Print the lines of the data, starting with the first, up to and including the line where "R = math.radians" appears.

## Start

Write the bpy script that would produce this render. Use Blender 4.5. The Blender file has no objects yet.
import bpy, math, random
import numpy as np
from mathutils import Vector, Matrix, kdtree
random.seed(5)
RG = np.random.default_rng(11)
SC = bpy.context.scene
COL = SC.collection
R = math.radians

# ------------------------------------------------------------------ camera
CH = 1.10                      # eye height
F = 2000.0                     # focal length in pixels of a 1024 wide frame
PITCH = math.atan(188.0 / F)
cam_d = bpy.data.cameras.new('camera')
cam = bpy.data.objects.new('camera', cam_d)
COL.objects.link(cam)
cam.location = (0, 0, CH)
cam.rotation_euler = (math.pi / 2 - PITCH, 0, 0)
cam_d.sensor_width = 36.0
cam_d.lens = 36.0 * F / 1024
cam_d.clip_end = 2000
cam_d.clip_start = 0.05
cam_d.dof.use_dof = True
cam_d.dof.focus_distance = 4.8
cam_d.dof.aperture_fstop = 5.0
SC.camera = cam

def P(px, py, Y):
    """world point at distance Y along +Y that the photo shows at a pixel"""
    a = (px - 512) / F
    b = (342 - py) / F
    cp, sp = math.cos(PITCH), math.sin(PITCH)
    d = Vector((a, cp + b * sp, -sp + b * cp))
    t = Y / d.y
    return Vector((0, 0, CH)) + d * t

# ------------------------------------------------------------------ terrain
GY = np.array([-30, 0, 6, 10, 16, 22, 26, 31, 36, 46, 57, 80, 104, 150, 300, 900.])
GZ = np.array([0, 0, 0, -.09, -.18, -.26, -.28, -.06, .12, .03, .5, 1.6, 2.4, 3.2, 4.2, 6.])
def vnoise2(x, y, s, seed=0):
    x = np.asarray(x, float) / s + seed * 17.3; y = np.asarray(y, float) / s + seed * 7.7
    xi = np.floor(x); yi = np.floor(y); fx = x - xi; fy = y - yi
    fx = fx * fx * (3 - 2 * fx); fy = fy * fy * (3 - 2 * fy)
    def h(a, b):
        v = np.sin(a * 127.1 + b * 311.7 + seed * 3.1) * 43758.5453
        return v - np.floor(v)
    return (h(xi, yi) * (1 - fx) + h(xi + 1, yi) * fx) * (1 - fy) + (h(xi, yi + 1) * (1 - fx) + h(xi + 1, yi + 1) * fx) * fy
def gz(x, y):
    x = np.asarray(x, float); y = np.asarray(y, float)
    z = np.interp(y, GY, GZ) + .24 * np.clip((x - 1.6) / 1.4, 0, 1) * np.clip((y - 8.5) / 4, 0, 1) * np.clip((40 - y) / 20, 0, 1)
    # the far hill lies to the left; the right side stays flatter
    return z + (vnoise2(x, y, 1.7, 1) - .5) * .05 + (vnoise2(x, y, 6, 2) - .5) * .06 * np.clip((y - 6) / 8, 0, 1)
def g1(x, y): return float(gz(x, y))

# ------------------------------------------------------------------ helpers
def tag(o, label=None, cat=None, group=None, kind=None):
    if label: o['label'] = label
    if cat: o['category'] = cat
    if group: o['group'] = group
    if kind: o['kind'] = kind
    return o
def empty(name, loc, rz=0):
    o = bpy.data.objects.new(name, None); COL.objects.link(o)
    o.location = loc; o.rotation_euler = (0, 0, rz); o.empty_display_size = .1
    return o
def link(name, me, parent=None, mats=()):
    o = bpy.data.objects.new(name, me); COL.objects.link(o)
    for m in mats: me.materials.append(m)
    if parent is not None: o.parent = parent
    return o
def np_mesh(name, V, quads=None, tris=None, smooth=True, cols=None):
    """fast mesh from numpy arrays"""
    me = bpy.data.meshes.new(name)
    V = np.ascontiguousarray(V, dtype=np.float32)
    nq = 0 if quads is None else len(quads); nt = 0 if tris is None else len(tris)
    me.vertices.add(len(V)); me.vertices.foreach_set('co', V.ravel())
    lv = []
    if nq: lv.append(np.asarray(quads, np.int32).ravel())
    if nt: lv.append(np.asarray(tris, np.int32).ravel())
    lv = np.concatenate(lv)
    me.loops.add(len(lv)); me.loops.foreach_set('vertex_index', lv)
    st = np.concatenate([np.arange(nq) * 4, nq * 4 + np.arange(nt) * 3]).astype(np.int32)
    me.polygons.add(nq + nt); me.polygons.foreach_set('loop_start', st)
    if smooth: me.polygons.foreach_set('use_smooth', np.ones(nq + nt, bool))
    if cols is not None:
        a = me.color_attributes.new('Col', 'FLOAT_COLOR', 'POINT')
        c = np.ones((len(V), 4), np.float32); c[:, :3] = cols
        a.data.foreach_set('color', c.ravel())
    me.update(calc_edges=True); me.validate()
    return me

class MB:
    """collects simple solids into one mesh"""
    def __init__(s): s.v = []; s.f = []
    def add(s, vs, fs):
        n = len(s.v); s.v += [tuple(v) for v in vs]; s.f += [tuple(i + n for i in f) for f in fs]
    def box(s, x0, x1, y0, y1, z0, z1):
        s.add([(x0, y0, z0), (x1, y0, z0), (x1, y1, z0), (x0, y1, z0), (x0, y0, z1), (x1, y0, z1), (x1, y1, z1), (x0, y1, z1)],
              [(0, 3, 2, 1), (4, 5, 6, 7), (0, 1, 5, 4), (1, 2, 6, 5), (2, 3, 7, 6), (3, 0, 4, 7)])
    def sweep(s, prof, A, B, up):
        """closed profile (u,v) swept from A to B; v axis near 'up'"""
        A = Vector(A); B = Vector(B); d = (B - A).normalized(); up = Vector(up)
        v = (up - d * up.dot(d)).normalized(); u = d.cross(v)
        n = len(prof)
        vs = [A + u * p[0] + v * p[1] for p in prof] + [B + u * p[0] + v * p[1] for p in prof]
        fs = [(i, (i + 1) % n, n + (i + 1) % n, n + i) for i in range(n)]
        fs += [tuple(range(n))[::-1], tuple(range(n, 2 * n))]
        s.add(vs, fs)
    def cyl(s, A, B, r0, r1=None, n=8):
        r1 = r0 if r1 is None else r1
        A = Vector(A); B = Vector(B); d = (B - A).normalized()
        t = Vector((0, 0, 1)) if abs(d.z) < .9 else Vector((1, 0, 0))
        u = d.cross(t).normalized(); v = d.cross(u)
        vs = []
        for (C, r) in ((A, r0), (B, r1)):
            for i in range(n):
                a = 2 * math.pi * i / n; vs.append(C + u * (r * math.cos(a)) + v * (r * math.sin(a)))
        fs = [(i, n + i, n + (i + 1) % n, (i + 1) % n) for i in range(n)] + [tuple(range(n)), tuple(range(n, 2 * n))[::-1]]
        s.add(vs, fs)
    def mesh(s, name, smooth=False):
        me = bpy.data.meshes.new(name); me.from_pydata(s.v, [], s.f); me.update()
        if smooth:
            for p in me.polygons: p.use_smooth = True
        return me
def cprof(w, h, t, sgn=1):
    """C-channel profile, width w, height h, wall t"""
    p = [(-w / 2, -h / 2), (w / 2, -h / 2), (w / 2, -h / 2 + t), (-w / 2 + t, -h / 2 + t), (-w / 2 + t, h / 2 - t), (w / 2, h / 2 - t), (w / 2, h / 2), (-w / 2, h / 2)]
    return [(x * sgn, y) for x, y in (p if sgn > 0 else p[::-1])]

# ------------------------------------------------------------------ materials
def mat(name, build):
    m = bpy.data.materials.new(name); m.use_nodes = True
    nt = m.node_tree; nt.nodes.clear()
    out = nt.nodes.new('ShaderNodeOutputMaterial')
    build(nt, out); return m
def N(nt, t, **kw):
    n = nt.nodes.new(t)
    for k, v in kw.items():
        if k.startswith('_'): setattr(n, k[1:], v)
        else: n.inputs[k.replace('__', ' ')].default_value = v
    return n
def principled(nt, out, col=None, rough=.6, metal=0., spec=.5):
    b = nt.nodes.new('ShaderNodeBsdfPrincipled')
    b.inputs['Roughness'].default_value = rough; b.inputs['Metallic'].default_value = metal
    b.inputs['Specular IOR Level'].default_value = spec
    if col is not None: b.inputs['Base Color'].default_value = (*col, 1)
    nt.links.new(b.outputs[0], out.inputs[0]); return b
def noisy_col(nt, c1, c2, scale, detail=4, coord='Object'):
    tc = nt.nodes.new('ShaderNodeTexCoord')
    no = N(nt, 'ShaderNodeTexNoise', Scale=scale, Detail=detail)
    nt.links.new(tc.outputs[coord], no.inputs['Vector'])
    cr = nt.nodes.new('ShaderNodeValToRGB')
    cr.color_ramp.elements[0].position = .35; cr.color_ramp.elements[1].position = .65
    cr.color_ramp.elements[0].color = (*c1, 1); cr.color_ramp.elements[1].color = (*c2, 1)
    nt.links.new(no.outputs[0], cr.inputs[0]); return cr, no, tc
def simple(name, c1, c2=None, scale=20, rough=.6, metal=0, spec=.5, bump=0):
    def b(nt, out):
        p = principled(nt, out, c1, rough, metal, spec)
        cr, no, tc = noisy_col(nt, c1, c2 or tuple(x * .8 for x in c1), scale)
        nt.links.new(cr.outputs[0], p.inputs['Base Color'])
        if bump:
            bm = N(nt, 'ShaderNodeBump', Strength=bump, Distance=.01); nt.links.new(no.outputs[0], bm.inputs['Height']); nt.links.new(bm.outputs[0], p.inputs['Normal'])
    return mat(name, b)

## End

TASK RESULT:
Write the bpy script that would produce this render. Use Blender 4.5. The Blender file has no objects yet.
import bpy, math, random
import numpy as np
from mathutils import Vector, Matrix, kdtree
random.seed(5)
RG = np.random.default_rng(11)
SC = bpy.context.scene
COL = SC.collection
R = math.radians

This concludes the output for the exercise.